December News

Winter is here and net and seining harvests are about to begin, they are well under way in Sámi areas further North.

After the workshop and release of the new Jokkmokk Sámi book in Sweden, Snowchange Co-op has been busy working in preparation for 2014. The Ponoi and Neiden reports are being prepared for an online release in early 2014 and preparations for the international Workshops in Sevettijärvi and Lovozero in March 2014 are underway. In late October Snowchange hosted the Chief of the Yukaghir Council of Elders, mr. Vyacheslav Shadrin in Selkie, North Karelia with extensive talks for the work in Kolyma for 2014. In early December Alaskan researcher Henry Huntington arrived for talks in Selkie. Participation in the International Workshop ”Symposium on the Use of Indigenous and Local Knowledge to Monitor and Manage Natural Resources” took place in Copenhagen, Denmark in early December with various Arctic stakeholders, including Inuit Circumpolar Council, Greenlandic organisations, Russian Indigenous delegates and Norwegian Sámi. Work for the Arctic Resilience Report traditional knowledge proceeds with a busy Autumn behind us and new plans for the 2014 being made in the frame of “arctic resilience.”
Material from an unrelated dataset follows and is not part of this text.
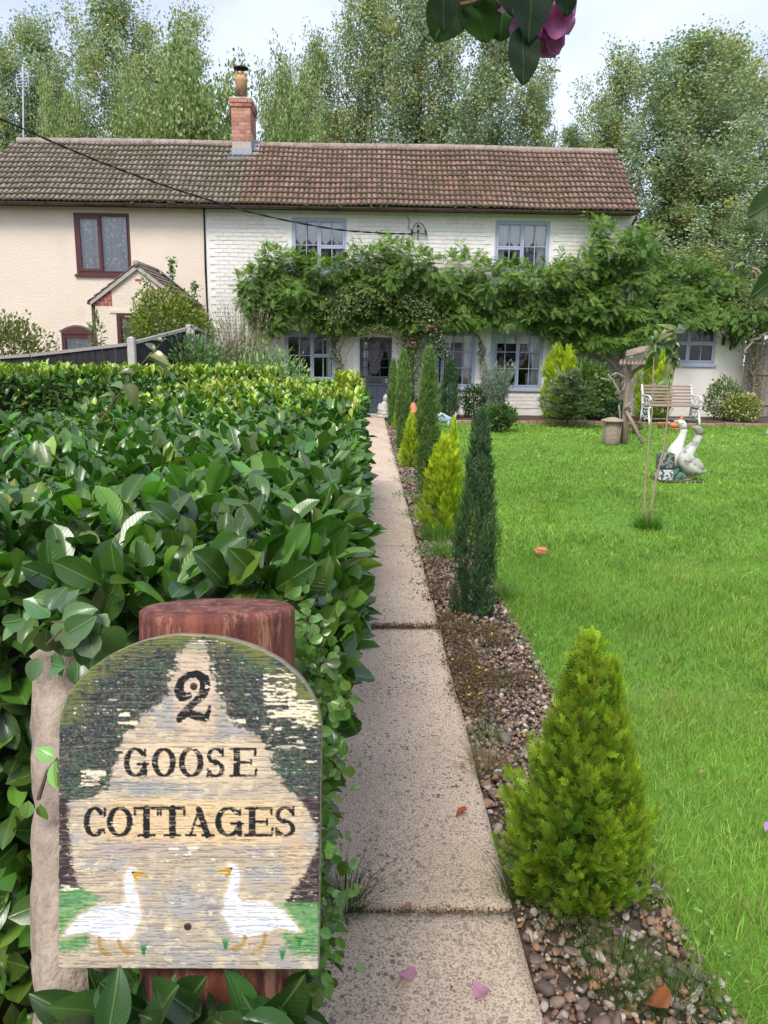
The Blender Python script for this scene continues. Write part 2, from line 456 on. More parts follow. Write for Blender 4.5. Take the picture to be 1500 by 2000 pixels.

Domestically, In November 2013 the Vaara-Karjalan kulttuuriperintöhanke – Cultural Heritage of (Vaara) Karelia exhibit and booklet have been launched and are currently touring the communities of Koli, Jakokoski and Kontiolahti. The poster exhibit has received positive reviews in media and will open in Joensuu and municipal center in 2014. Three rotating exhibits have been created. They are accessible online currently at www.tormunet.fi/vaarat

Work in the Jukajoki watershed in North Karelia proceeds well. The river restorative sites have been reviewed in the Autumn 2013, and at least two academic master thesises are under way regarding the river. The Linnunsuo wetland unit is the first one to be co-managed by the authorities, VAPO company and the villages. A new academic paper was released 11th December 2013 – “Oral histories as a baseline of landscape restoration – co-management and watershed knowledge in Jukajoki river”

This article explores local oral histories and selected communal written texts and their role in the severely damaged watershed of Jukajoki [and adjacent lake Jukajärvi watershed] located in Kontiolahti and Joensuu municipalities, North Karelia, Finland. All in all 35 narratives were collected 2010-2012. Four narratives have been presented in this paper as an example of the materials. Empirical materials have been analysed by using a framework of both Integrated Ecosystem Management and co-management. Three readings of the river Jukajoki and the adjacent watershed emerged from the materials – Sámi times, Savo-Karelian times and times of damages, or the industrial age of the river. Local knowledge, including optic histories, provided information about pre-industrial fisheries, fish ecology and behaviour and bird habitats. Lastly, special oral histories of keepers of the local tradition provided narratives which are consistent with inquiries from other parts of Finland, non-Euclidian readings of time and space and hint at what the Indigenous scholars have proposed as an intimate interconnection between nature and human societies extending beyond notions of social-ecological systems. Empirical oral histories also conceptualize collaborative governance with a formal role of local ecological knowledge as a future management option for the Jukajoki watershed. Watershed restoration and associated baseline information benefits greatly from the oral histories recorded with people who still remember pre-industrial and pre-war ecosystems and their qualities.  It is available here: http://ojs.tsv.fi/index.php/fennia/article/view/7637

Lastly the spin-off restoration project in lake Kuivasjärvi watershed in Pirkanmaa, Finland proceeds with funds in place and local knowledge interviews underway. Photographic materials from 1940s onwards provide powerful optic histories and sites of change, and major water measurements and restoration targets are expected to begin early January 2014.

With that, Seasons greetings from Snowchange – see you in 2014!